四柱(子平)推命を始めとして、東洋系の推命学占術の根底にあるのは「干支暦法」です。
ところが、この干支暦という暦は、必ずしもすべての占い師が同一の暦区分を用いているわけではありません。しかも、占術の種類によって用いる暦法を変えているケースなども見られます。
たとえば、“一年の起点”や“一日の起点”を、どこに置くか…という問題があります。
一般的な干支暦においては、西暦の2月4日前後に当たる「立春」を“一年の起点”として、暦における新しい年度の起点・出発点として捉えています。
ところが、それに異を唱える研究者もいるのです。
たとえば、12月22日前後の「冬至」を“一年の起点”として捉えようとする研究者がいます。
また、旧暦(太陰太陽暦)による「1月1日」を“一年の起点”として捉えていた研究者もいます。
或いは、1月6日前後の「小寒」を“一年の起点”として捉え直した研究者もいます。
さらには、旧暦による「12月1日」を“一年の起点”として伝承し続けている研究者もいます。
干支暦上において「立春」が“一年の起点”として定着したのは、今から2100年ほど前のことです。とはいうものの、必ずしもそれで各種占術の起点を統一してきたわけではありません。
現代でも多くの門派・流派では、たとえば「紫微斗数」や「星平会海」では、旧暦「1月1日」を“一年の起点”として扱っているからです。また「奇問遁甲」や「九星気学」では「冬至」を“一年の起点”として扱うとか、冬至前後の「甲子日」を“一年の起点”として扱っているからです。さらに「風水」では、「小寒」を“一年の起点”として扱っているケースもあるからです。
四柱(子平)推命において、年初「冬至」説を主張している研究者に内田明道や加藤普品がいます。ともに実占を重視した推命家で、内田氏は十万人以上を鑑定した結果として、年初「冬至」説を主張されています。
旧暦(太陰太陽暦)による「12月1日」(原初の暦11月1日)年初説を主張している研究者に北条一鴻がいます。これは「鬼谷子算命学」と同様な異端推命学の一派による伝承を守っているからです。
年初「小寒」説を主張している研究者に台湾の陳飴魁がいます。陳氏は実占的なデータから、年初とする区切りが「小寒」の切り替わりからが「もっとも妥当」と捉えているようです。
このように、必ずしも「立春」年初説だけが存在しているわけではないのです。
これに関連して、真勢易龍などが主張する「黄帝復古暦」説というものも紹介しておきましょう。

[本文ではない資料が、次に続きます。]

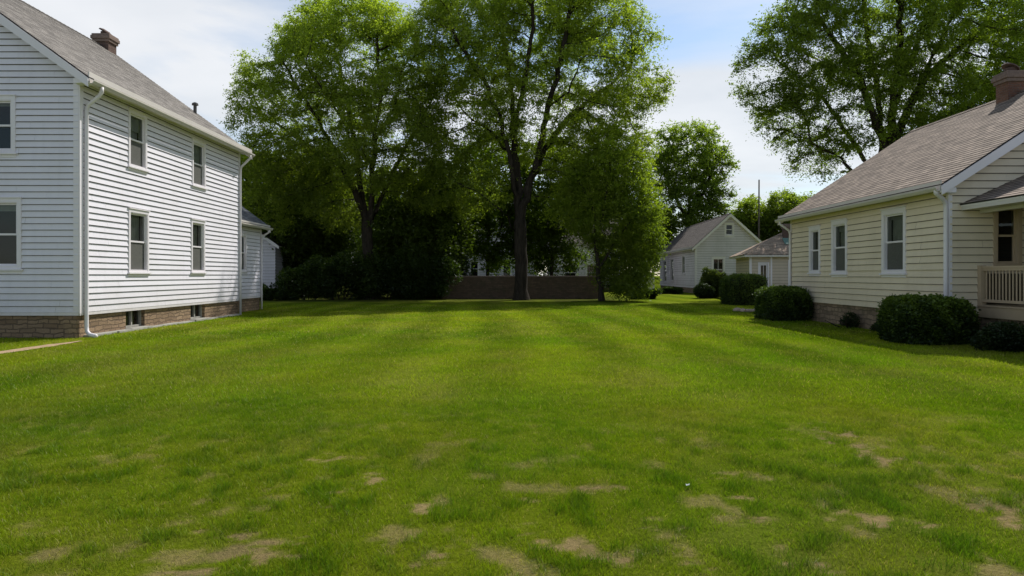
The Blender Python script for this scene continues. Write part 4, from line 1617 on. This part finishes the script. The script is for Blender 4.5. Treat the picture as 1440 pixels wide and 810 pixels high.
D3 = 41.0
b3 = at(842, HOR + EYE / D3 * FPX, D3)
tree('small_tree', 'leaning yellow-green tree with low hanging foliage, right end of the brick wall', b3,
     [pl(D3, [(846, 423), (841, 380), (838, 335), (834, 290), (826, 250)]),
      pl(D3, [(838, 335), (848, 290), (858, 240), (862, 205)], -.8),
      pl(D3, [(841, 380), (862, 345), (888, 310), (905, 290)], -.6),
      pl(D3, [(834, 290), (818, 262), (806, 235)], .8),
      pl(D3, [(844, 405), (868, 395), (888, 390)], -.6)],
     lobes_at(D3, [(868, 245, 48), (852, 305, 52), (892, 335, 42), (822, 258, 40), (880, 385, 32), (860, 205, 34), (905, 300, 28), (893, 270, 34), (868, 360, 40), (918, 330, 20), (800, 290, 34), (885, 405, 18), (868, 400, 20), (902, 390, 22), (908, 355, 24), (855, 385, 22), (880, 408, 18)], 1.2, 5),
     1800, 115000, .13, .15, ((.16, .22, .026), (.37, .44, .046)), 24, step=.34, kill=.55, spread=.34, dark_low=.35, fill=.4)
UND = ((.040, .066, .010), (.115, .160, .018))
MIDG = ((.065, .105, .012), (.18, .24, .022))
D = 46.5
tree('understory_tree', 'dense dark bushy tree between the two tall trunks, foliage down to the lawn', at(592, HOR + EYE / D * FPX, D),
     [pl(D, [(592, 419), (592, 380), (590, 330), (592, 270)]), pl(D, [(592, 380), (570, 350), (556, 320)]), pl(D, [(592, 380), (612, 340), (628, 290)])],
     lobes_at(D, [(590, 290, 55), (580, 360, 55), (626, 262, 40), (612, 335, 45), (560, 325, 40), (600, 400, 40), (560, 395, 35), (630, 300, 40), (625, 360, 30), (545, 370, 28)], 1.2, 6),
     1100, 60000, .21, .15, UND, 25, step=.45, kill=.7, mat='leaf_dense', spread=.45, fill=.5, dark_low=.35)
D = 50
tree('understory_tree', 'rounded dark green tree right behind the roof of the rear wing at left', at(400, HOR + EYE / D * FPX, D),
     [pl(D, [(402, 417), (402, 380), (400, 330), (402, 270)]), pl(D, [(402, 370), (425, 330), (445, 280)]), pl(D, [(402, 370), (380, 330), (365, 290)])],
     lobes_at(D, [(392, 262, 48), (420, 315, 48), (368, 300, 36), (445, 250, 42), (470, 300, 45), (350, 250, 34), (352, 225, 22), (450, 345, 35)], 1.4, 7),
     1200, 55000, .22, .19, MIDG, 26, step=.45, kill=.75, mat='leaf_dense', spread=.45, fill=.45, dark_low=.35)
D = 53
tree('understory_tree', 'loose light green tree behind the brick wall, left of the middle trunk', at(688, HOR + EYE / D * FPX, D),
     [pl(D, [(686, 415), (686, 370), (688, 310), (690, 240)]), pl(D, [(686, 370), (660, 325), (650, 290)]), pl(D, [(686, 370), (705, 320), (712, 270)])],
     lobes_at(D, [(690, 235, 50), (700, 292, 42), (662, 290, 40), (650, 330, 26), (675, 340, 22), (712, 345, 22), (706, 368, 16), (690, 360, 18), (662, 352, 18)], 1.4, 8),
     800, 34000, .22, .13, ((.075, .125, .013), (.21, .28, .024)), 27, step=.45, kill=.75, spread=.42, fill=.4, dark_low=.2)
D = 54
tree('understory_tree', 'mid green tree behind the brick wall, right of the middle trunk', at(775, HOR + EYE / D * FPX, D),
     [pl(D, [(775, 415), (776, 370), (775, 310), (775, 240)]), pl(D, [(776, 360), (795, 320), (808, 280)]), pl(D, [(776, 360), (755, 320), (745, 280)])],
     lobes_at(D, [(770, 240, 50), (795, 292, 44), (750, 300, 42), (765, 345, 28), (740, 340, 26), (815, 265, 36), (748, 366, 20), (790, 340, 24), (775, 372, 16), (805, 360, 20), (725, 350, 18)], 1.4, 9),
     900, 40000, .22, .14, MIDG, 28, step=.45, kill=.75, spread=.42, fill=.4, dark_low=.3)
D = 56
tree('understory_tree', 'slim dark tree in the shade just left of the left trunk', at(455, HOR + EYE / D * FPX, D),
     [pl(D, [(455, 414), (456, 370), (458, 310), (460, 260)]), pl(D, [(456, 350), (480, 310), (500, 280)])],
     lobes_at(D, [(460, 260, 40), (490, 290, 44), (520, 330, 40), (450, 320, 36), (535, 270, 40), (430, 360, 26)], 1.4, 10),
     800, 34000, .24, .13, MIDG, 29, step=.5, kill=.8, mat='leaf_dense', spread=.5, fill=.45, dark_low=.45)

# trees behind the garage and the cream house
D = 80
tree('round_tree', 'round crowned bright green tree directly behind the white garage', at(968, HOR + EYE / D * FPX, D),
     [pl(D, [(968, 405), (968, 350), (968, 300), (970, 260)]), pl(D, [(968, 310), (945, 270), (930, 230)]), pl(D, [(968, 310), (990, 270), (1005, 230)])],
     lobes_at(D, [(968, 215, 42), (938, 245, 36), (1002, 240, 32), (960, 285, 48), (985, 192, 22), (945, 200, 28), (1015, 275, 18), (925, 300, 30), (995, 300, 30), (1010, 215, 14)], 2, 11),
     1500, 60000, .26, .35, ((.105, .160, .022), (.27, .34, .05)), 30, step=.6, kill=1.0, infl=8, spread=.55, fill=.3, gap=.35, dark_low=.2)
LT = ((.12, .17, .026), (.29, .35, .055))
for i, (px, d, lb, lab, sd) in enumerate([
        (1052, 88, [(1052, 305, 26), (1035, 318, 20), (1070, 312, 22), (1060, 288, 12), (1048, 335, 22)], 'pale green tree beyond the garage roof ridge, left of the thin pole', 31),
        (1100, 86, [(1100, 296, 26), (1085, 310, 22), (1118, 300, 22), (1105, 278, 12), (1095, 330, 26), (1075, 330, 16)], 'light green bushy tree beyond the shed, right of the thin pole', 32),
        (1140, 92, [(1138, 300, 26), (1155, 310, 26), (1125, 315, 22)], 'pale tree peeping out just over the far corner of the brown roof', 33)]):
    tree('round_tree', lab, at(px, HOR + EYE / d * FPX, d), [pl(d, [(px, HOR + EYE / d * FPX), (px, 370), (px, 330), (px + 2, 300)])],
         lobes_at(d, lb, 1.5, sd), 700, 26000, .27, .22, LT, sd, step=.6, kill=1.0, infl=8, spread=.5, fill=.35, dark_low=.3)
D = 50
tree('round_tree', 'dark tree at the right edge behind the chimney of the cream house', at(1440, HOR + EYE / D * FPX, D),
     [pl(D, [(1440, 417), (1440, 300), (1440, 200), (1440, 130)]), pl(D, [(1440, 250), (1400, 190), (1370, 150)])],
     lobes_at(D, [(1430, 110, 50), (1380, 150, 45), (1450, 160, 60), (1340, 190, 45), (1490, 100, 60), (1300, 215, 35)], 2, 12),
     1100, 45000, .2, .3, ((.026, .046, .011), (.085, .125, .026)), 34, step=.5, kill=.85, spread=.42, fill=.3, dark_low=.3)
# far row behind everything
for i, (px, d, top, wd_, lab) in enumerate([
        (345, 72, 255, 52, 'distant dark tree farthest left, behind the rear wing'),
        (455, 76, 245, 55, 'distant dark tree seen through the crown left of the left trunk'),
        (550, 74, 240, 55, 'distant dark tree seen behind the left trunk'),
        (640, 78, 250, 52, 'distant dark tree behind the gap between the two tall trees'),
        (735, 80, 262, 48, 'distant tree seen low behind the middle trunk'),
        (830, 78, 250, 52, 'distant tree behind the leaning yellow-green tree'),
        (905, 84, 285, 36, 'distant low tree between the leaning tree and the garage')]):
    by = HOR + EYE / d * FPX
    lb = [(px, top + wd_ * .8, wd_ * .8), (px - wd_ * .6, top + wd_ * 1.4, wd_ * .65), (px + wd_ * .6, top + wd_ * 1.3, wd_ * .65), (px, top + wd_ * 1.9, wd_ * .7)]
    tree('background_tree', lab, at(px, by, d), [pl(d, [(px, by), (px, 360), (px + 3, 320), (px, top + wd_ * .8)])], lobes_at(d, lb, 1.5, 40 + i),
         500, 22000, .34, .25, ((.05, .08, .012), (.15, .20, .024)), 50 + i, step=.8, kill=1.3, infl=9, spread=.7, fill=.5, group='far trees behind the garden wall', mat='leaf_dense', dark_low=.3)


def ball_pts(lobes, n, r, zmin=.02):
    p = lobe_points(lobes, n, r, .9)
    return p[p[:, 2] > zmin]


def shrub(name, label, x, y, lobes, n, leaf, cols, seed, cat='shrub', group=None, mat='hedge', stems=5):
    """loose shrub: upright stems with leaves filling several lobes (local lobes)"""
    r = np.random.default_rng(seed)
    t = thing(name, label, cat, (x, y, 0), 0, group)
    pos = ball_pts(lobes, n, r)
    n = len(pos)
    z = pos[:, 2]
    zn = np.clip(z / z.max(), 0, 1)
    cl = fbm(pos[:, 0] * 2.2 + z, pos[:, 1] * 2.2 + z * .7, seed, 3)
    f = np.clip(.1 + .5 * zn + 1.2 * (cl - .5) + r.normal(size=n) * .15, 0, 1)[:, None]
    c = (np.array(cols[0]) * (1 - f) + np.array(cols[1]) * f) * r.uniform(.75, 1.25, n)[:, None]
    co, cc, q = leaf_cloud(pos, leaf * r.uniform(.6, 1.35, n), c, .4, .1, seed)
    np_mesh('foliage', co, q, None, cc, M[mat], t)
    mb = MB()
    for (c0, rd) in [lobes[k % len(lobes)] for k in range(stems)]:
        e = V(c0) + V((r.normal() * .2, r.normal() * .2, rd[2] * .4))
        b = V((e.x * .3 + r.normal() * .05, e.y * .3 + r.normal() * .05, -.05))
        m_ = b.lerp(e, .5) + V((r.normal() * .06, r.normal() * .06, 0))
        mb.sweep([b, m_, e], [.03, .02, .008], 5)
    mb.build('stems', M['bark'], t, smooth=True)
    return t


def hedge(label, x, y, sx, sy, h, n, seed, leaf=.05, roundness=3.2, cols=((.016, .032, .006), (.15, .22, .024)), rz=0.0):
    """clipped evergreen: leaves in a thin shell over a superellipsoid with dark twigs inside"""
    r = np.random.default_rng(seed)
    t = thing('clipped_bush', label, 'bush', (x, y, 0), rz)
    d = r.normal(size=(n, 3))
    d /= np.linalg.norm(d, axis=1)[:, None]
    e = roundness
    k = (np.abs(d[:, 0]) ** e + np.abs(d[:, 1]) ** e + np.abs(d[:, 2]) ** e) ** (-1 / e)
    d = d * k[:, None]
    lump = 1 + .13 * (fbm(d[:, 0] * 2.5 + 9 + d[:, 2] * 1.7, d[:, 1] * 2.5 + 4 + d[:, 2], seed, 3) - .5) * 2
    dep = 1 - np.abs(r.normal(size=n)) * .06
    sp = r.uniform(0, 1, n) < .09 * (fbm(d[:, 0] * 9 + d[:, 2] * 7, d[:, 1] * 9 + 5, seed + 5, 2) > .45)
    dep = np.where(sp, 1 + r.uniform(0, .075, n), dep)
    pos = d * np.array([sx / 2, sy / 2, h / 2]) * (lump * dep)[:, None]
    pos[:, 2] = pos[:, 2] * 1.28 + h * .36
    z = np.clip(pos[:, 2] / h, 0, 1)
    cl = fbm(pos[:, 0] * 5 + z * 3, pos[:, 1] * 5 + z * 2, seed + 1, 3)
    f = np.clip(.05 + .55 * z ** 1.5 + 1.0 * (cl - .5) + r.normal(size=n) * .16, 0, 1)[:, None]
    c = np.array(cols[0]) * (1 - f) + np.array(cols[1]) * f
    ok = pos[:, 2] > .02
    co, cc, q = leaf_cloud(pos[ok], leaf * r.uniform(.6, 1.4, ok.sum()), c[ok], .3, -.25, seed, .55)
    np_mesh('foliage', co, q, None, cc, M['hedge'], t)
    # twiggy inside: a lumpy closed body well under the leaves
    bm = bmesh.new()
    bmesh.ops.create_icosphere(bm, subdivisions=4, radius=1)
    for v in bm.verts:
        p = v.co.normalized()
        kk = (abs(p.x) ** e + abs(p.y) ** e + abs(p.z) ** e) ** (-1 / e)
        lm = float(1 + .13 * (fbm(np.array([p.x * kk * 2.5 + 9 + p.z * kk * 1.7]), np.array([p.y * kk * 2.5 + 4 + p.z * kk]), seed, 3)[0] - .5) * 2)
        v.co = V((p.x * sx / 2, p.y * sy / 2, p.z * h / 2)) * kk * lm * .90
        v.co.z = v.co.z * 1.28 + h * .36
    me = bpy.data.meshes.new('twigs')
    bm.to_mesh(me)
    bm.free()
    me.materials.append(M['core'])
    o = bpy.data.objects.new('twigs', me)
    COL.objects.link(o)
    o.parent = t
    return t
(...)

これは年初の区切りとしては「立春」で同一なのですが、暦の起点が「甲寅年・甲寅月・甲寅日・甲寅時」の“甲寅暦元説”を採用していて、そのために十干を2つ移動させた「月干」を並べた干支暦を「黄帝暦」として推命に用いています。
確かに「黄帝暦(伝承上だが黄帝時代の暦)」だけでなく、古代の「夏暦(これも伝承上だが「夏王朝」時代の暦)」なども「甲寅」を干支の筆頭に持ってきていました。また、中国の戦国時代(紀元前600~250年頃)における天文記録を見ると、「寅の節」「寅の刻」をいかに天文観察上で重要視していたかがわかります。
この流派の場合、干支暦上の1日の区分も―午前0時からではなく「寅(午前3時)」時刻から開始する―としているのが特徴です。つまり午前2時頃に生まれていたとしても、「黄帝暦」上は「前日の生まれ」とみなすのです。
実は、この1日の区分についても、古くから異説はあります。「子の刻(午後11時~午前1時)」の中間に当たる「午前0時」を起点とするのが一般的ですが、「子」の開始時刻としての「午後11時」からすでに1日が始まる―として、午後11時を過ぎて生まれた児は「翌日生まれとして扱う」という流派も存続し続けています。
もう一つ、注目すべき干支暦を紹介しておきましょう。
それは「チベットの干支暦」です。ここでは、もともと存在している「チベット暦」による「1月1日」が“一年の起点”となります。さらに“一日の起点”も午前0時ではなく、「チベットのおける日の出時間」を採用し続けています。
この「チベット暦」は、実は台湾で発行されている『五術万年暦』に記されている「農暦」と“1日のずれ”しかありません。他には“閏月の組み込み方”が違っているのですが、多分、同一の暦法原理から作成されているものと思われます。この台湾の「農暦」というのは、日本でいう「旧暦」(太陰太陽暦)と基本的には同一です。したがって「チベット暦」も、元々は中国から伝わった太陰太陽暦なのかもしれません。それにしても、チベットと台湾と両方の地域で、旧暦による「1月1日」を“一年の起点”として採用していたことは注目すべき事実です。
このように占術というのは、古代における“アバウトな仮説・理論”に基づいてスタートしていることを踏まえておかなければいけません。